The team then centralized the management of all no-credit programs into a single office. They invested in a learner engagement platform that’ll manage all registrations and programming from a single location. This helped people shift their focus from administrative work to program development, marketing, and curriculum. After centralizing its programs to create a consistent brand experience, Temple University generated $ 9.6 million in revenues.

L’Oréal

Another example was with L’Oréal in 2019. L’Oréal felt it was necessary to improve one of its most popular makeup products, the L’Oréal Paris Alliance Perfect foundation. Multiple ingredients have come on the market, along with competitor goods manufactured from those ingredients. Hence, both the recipe and the product communication were outdated.

Consumers were overwhelmed by the new ingredients and products. Moreover, following the implementation of new formulas, competitive firms would promote their substances as the most excellent in the market, promising near-magical effects.

The marketing team decided to use a combination of social media listening and traditional questionnaires for their study. To construct a “consumer glossary,” the team collaborated with a social media listening tool vendor. This is to determine the most popular, in-demand ingredients discussed online and determine the most regularly used words and phrases. Questionnaires were used to confirm all of the hypotheses and insights discovered from social media monitoring. With the help of a dedicated team, this section was finished in-house. They devised custom questionnaires with the goal of condensing all of the information into a maximum of three options that might serve as the foundation for the entire product line.
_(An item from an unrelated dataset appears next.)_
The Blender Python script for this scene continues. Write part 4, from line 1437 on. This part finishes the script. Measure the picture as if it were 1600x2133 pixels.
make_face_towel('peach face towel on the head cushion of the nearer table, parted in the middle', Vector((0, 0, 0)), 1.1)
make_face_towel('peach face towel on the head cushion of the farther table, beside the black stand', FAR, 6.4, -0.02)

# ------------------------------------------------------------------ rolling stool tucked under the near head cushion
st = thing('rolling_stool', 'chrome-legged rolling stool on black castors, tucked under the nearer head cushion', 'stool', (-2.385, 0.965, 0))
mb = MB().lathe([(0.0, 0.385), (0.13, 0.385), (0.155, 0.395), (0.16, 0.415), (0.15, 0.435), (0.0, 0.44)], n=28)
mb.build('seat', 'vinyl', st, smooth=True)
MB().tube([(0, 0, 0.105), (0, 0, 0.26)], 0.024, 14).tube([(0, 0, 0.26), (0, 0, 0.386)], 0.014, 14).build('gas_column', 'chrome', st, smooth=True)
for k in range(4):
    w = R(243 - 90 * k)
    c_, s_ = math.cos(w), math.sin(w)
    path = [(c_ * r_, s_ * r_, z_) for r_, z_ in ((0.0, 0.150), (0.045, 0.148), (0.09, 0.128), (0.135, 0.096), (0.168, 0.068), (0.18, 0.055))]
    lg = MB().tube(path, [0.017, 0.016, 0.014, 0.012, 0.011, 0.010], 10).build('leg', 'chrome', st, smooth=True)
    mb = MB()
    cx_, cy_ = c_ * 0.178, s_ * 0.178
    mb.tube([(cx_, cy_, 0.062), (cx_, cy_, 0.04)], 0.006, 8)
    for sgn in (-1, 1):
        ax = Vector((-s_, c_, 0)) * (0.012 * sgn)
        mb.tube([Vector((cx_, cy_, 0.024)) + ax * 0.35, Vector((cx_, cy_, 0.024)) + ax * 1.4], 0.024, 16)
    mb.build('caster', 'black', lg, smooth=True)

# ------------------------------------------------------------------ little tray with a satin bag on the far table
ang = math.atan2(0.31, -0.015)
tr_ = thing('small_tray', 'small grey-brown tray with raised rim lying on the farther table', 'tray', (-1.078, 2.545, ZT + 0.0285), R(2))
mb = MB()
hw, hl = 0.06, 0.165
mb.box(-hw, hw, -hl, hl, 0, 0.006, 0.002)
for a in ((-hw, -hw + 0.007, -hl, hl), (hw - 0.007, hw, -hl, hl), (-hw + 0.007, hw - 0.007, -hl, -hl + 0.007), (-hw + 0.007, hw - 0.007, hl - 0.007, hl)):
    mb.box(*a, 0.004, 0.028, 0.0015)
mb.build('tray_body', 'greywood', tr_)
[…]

It was found out that customers liked foundation attributes, including not clogging pores, having a light texture, and not spreading. Meanwhile, hyaluronic acid was the most talked about and acclaimed cosmetics ingredient. These exact phrases were eventually used for marketing communication after being discovered through social media monitoring.

Key takeaways:

  • Branding is much more than a logo or tagline.
  • Customer desire through every interaction with the brand is directly linked to its success.